Trabzonspor maçı öncesi Kerem'in hat-trick'i, haftalar sonra Saracchi'nin dikine oynayan takımda veriminin artması ve Taylan'ın varlığı Galatasaray için artılar. Ancak yine de çarşamba günü Halil'in yerinde Mostafa ya da Falcao olmalı. "11 günde 4 maç fikstüründen çok sürpriz çıkar" demek zor değildi. Bakalım Galatasaray bu fikstürün öznesi mi yoksa fırsat bileni mi olacak?
LEVENT TÜZEMEN - TERİM'İN MESAJI YERİNE ULAŞTI
Liderler mesaj verir, takipçileri de bu mesajın peşinden gider... Fatih Terim'in "Galatasaray'ın değerlerine, sahada emeğini veren, formasını ıslatan, Galatsaray'ı temsil eden herkese de kimse kolay kolay dokunamaz" söylemi tam bir lider davranışıydı ve yangına körükle gitmeyeceğinin mesajıydı. Terim futbolcularına ne kadar önemli olduklarını hatırlatmış olacak ki; Göztepe karşısında karakterini ortaya koyan ve skor olarak geriye düştüğünde tepki koyan, vazgeçmeyen bir Galatasaray izledik.
,
Son haftalarda ilk kez ayağa isabetli pas yapan, sakin, çok koşan, birbirine yardım eden, rakip kaleye hızlı ve çabuk giden Galatasaray pozisyon üretmekte de zorlanmadı. Kalesine gelen ilk topta Diabate'den şık bir gol yiyen Galatasaraylı oyuncular şoka girmeden hemen tepki koydu.

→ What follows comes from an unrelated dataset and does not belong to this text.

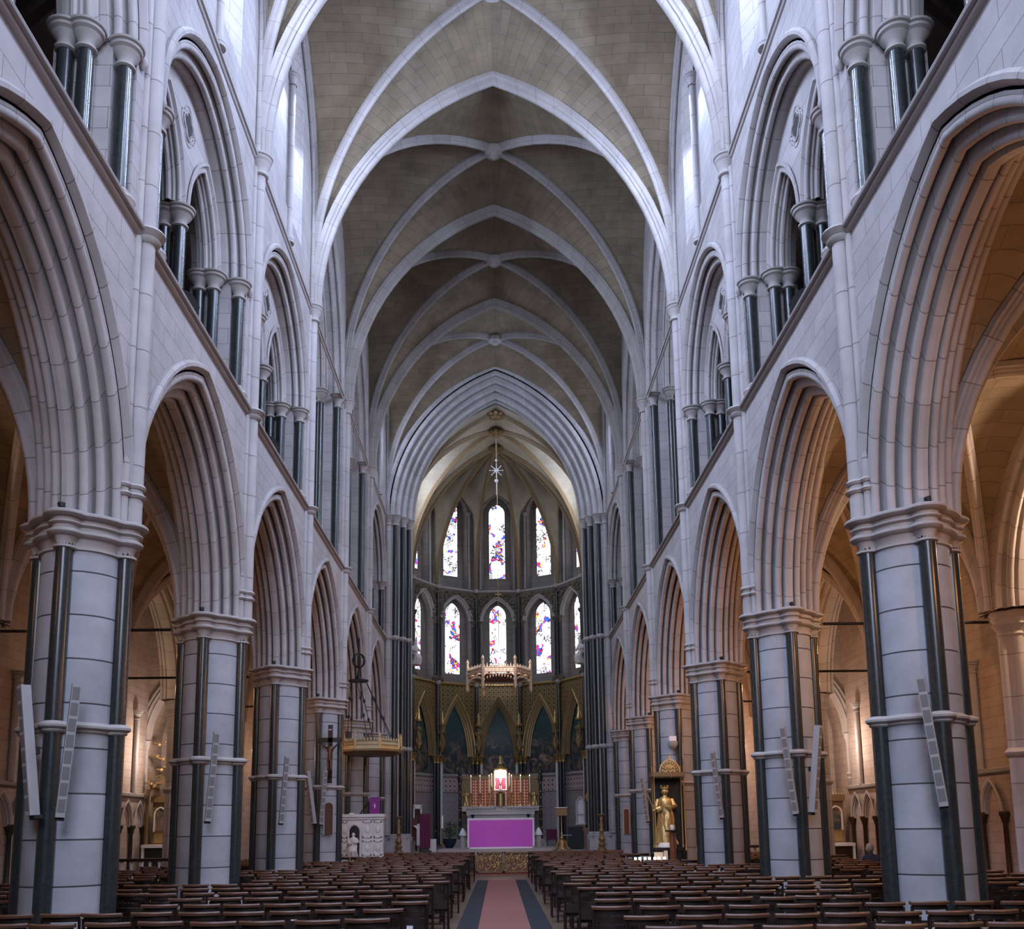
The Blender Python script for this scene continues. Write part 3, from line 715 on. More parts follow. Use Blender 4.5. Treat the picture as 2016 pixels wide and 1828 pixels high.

Halil ile Kerem'in ortaklaşa düzenledikleri pozisyon sonrası Kerem'in gol vuruşu mükemmeldi. Halil, Kerem, Ömer Kılınç,Taylan ile Fernandes'in sürekli hareket etmeleri, önde pres yapmaları Galatasaray'ın göz okşayan futbolunun güzellikleriydi. Tüccar zihniyetli oyunculara yatırım yapacağına Halil, Kerem, Taylan gibi başarıya aç ve yetenekli isimleri alacaksın.
Özellikle Kerem'in ikinci golde Atınç'ın önüne attığı depar sonrası ters köşeye topu sert bir vuruşla göndermesi çabukluğunun eseriydi. Halil'in çalışkanlığı, pozisyon alışı, çalım becerisi kadife gibi verdiği paslar kalite kokuyordu. Kerem ile birlikte Halil ilk 11 için Terim'in elini güçlendireceği gibi kendini vazgeçilmez hisseden oyuncuları da hizaya getirecektir. Fatih Terim İzmir'de şampiyon olmuştu. Galatasaray yine İzmir'de Göztepe'yi yenerek zirve takibinde kaldı.
Not: Hakem Fırat Aydınus mükemmel bir yönetti. Fuutbolu iyi bildiğini vurguladığım Fırat hoca isterse Avrupalı gibi maç yönetir.